* What the task asks
Starting with the first line and ending with the line that holds "COL = sc.collection", repeat the material exactly.

* Recorded information

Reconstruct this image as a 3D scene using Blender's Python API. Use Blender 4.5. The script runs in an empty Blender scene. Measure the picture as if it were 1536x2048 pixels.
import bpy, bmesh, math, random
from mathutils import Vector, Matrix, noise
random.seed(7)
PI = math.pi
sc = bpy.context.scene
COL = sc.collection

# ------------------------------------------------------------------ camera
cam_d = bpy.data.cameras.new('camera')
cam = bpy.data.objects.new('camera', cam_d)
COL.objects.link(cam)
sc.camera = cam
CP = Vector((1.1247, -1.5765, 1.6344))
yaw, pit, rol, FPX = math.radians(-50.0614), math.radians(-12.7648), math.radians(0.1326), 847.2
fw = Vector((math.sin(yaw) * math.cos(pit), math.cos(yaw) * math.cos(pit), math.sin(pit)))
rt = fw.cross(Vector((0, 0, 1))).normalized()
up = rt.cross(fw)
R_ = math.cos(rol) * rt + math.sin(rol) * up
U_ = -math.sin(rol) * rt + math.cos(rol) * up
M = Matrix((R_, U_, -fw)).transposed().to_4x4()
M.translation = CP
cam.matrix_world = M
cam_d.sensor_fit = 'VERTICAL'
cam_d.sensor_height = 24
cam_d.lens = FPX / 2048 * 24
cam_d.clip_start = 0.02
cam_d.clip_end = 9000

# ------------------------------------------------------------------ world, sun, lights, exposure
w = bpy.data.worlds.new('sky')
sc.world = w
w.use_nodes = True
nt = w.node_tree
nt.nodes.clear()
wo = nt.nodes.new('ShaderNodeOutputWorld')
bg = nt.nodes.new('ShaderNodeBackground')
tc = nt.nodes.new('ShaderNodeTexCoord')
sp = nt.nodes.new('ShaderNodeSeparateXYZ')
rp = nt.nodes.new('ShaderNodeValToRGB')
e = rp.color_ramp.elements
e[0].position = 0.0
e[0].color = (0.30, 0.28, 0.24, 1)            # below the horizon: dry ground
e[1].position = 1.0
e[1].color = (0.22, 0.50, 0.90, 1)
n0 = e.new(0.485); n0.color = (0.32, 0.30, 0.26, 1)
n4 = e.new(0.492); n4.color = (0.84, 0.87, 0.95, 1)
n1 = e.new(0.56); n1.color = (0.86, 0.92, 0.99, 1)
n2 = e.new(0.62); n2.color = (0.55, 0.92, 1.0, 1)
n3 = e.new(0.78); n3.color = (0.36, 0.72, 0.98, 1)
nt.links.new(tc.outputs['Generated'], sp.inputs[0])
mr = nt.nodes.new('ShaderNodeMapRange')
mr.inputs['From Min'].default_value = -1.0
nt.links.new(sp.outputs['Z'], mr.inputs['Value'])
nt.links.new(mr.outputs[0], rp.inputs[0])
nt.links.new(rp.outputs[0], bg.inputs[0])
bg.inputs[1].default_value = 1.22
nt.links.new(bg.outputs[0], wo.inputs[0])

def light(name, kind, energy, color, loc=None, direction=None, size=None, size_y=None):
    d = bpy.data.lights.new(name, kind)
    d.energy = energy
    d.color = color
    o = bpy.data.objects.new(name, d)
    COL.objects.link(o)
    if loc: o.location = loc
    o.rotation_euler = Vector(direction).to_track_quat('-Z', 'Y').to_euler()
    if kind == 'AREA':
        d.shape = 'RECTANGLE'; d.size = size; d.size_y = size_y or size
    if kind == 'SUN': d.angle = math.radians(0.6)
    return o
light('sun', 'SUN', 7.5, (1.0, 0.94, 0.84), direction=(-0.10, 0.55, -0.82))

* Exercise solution
Reconstruct this image as a 3D scene using Blender's Python API. Use Blender 4.5. The script runs in an empty Blender scene. Measure the picture as if it were 1536x2048 pixels.
import bpy, bmesh, math, random
from mathutils import Vector, Matrix, noise
random.seed(7)
PI = math.pi
sc = bpy.context.scene
COL = sc.collection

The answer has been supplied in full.